The Korean hosts clapped politely, but did not appear convinced – hardly surprising given that Masayoshi Son's only proposed alternative to nuclear generation was a scheme for a pan-Asian supergrid linking Japanese cities with thousands of solar and wind plants supposedly to be built across the Gobi desert in faraway Mongolia. The plan would cost trillions and take decades to implement – and would leave Japan dependent on power lines crossing its energy-hungry and often less-than-friendly neighbour China. Koreans know that their economic miracle has been built on practical engineering success, not magical thinking.

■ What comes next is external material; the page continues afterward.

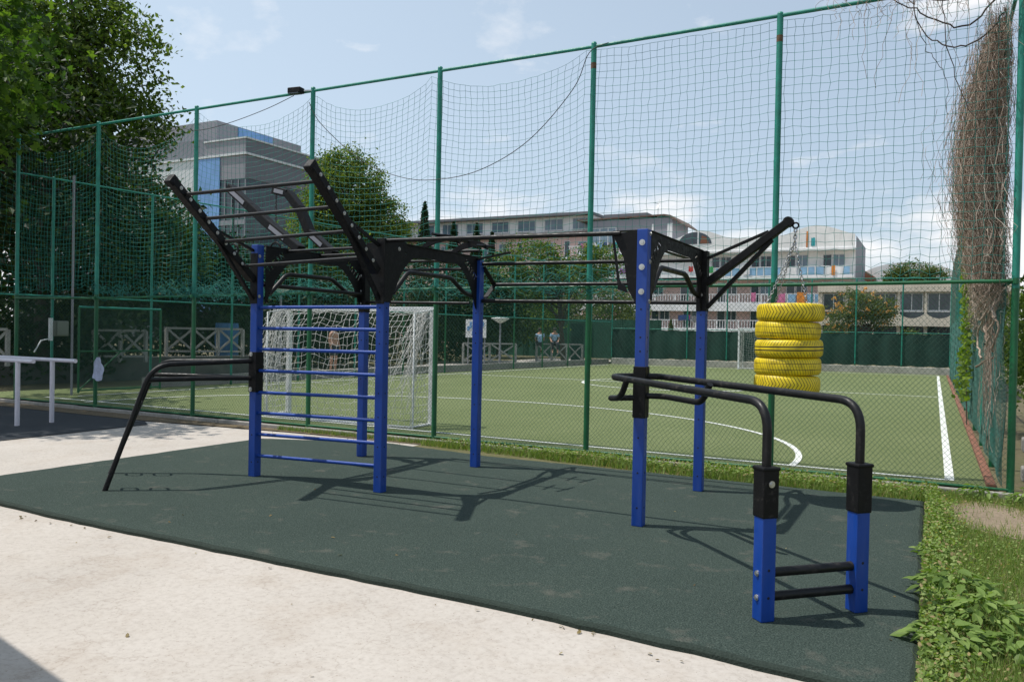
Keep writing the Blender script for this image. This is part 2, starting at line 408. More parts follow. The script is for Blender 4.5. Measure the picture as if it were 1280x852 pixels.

The chair of the Green Growth Institute, Dr Han Seung-soo, himself a former prime minister of Korea, told me later: "Once the safety aspect is guaranteed there is no cleaner source than nuclear. It is clean energy because the amount of emissions created is almost nil." When I asked if Korea had a target for wind and solar deployment, he shook his head. Looking out of the window, from the centre of an Asian megacity with impressive skyscrapers in every direction as far as the eye could see, the idea of powering Seoul with renewables did seem nonsensical.
The truth is that, as in Japan, the proportion of solar and wind on the Korean grid is tiny, about 0.25% – most of the country's power comes from coal, and the only way to reduce its carbon emissions significantly is to continue to replace coal plants with nuclear. Yet as the post-Fukushima anti-nuclear hysteria continues to drag many countries – from Japan to Germany to Switzerland – back towards the fossil fuels age, South Korea is quietly getting on with reducing its carbon emissions while continuing its growth miracle.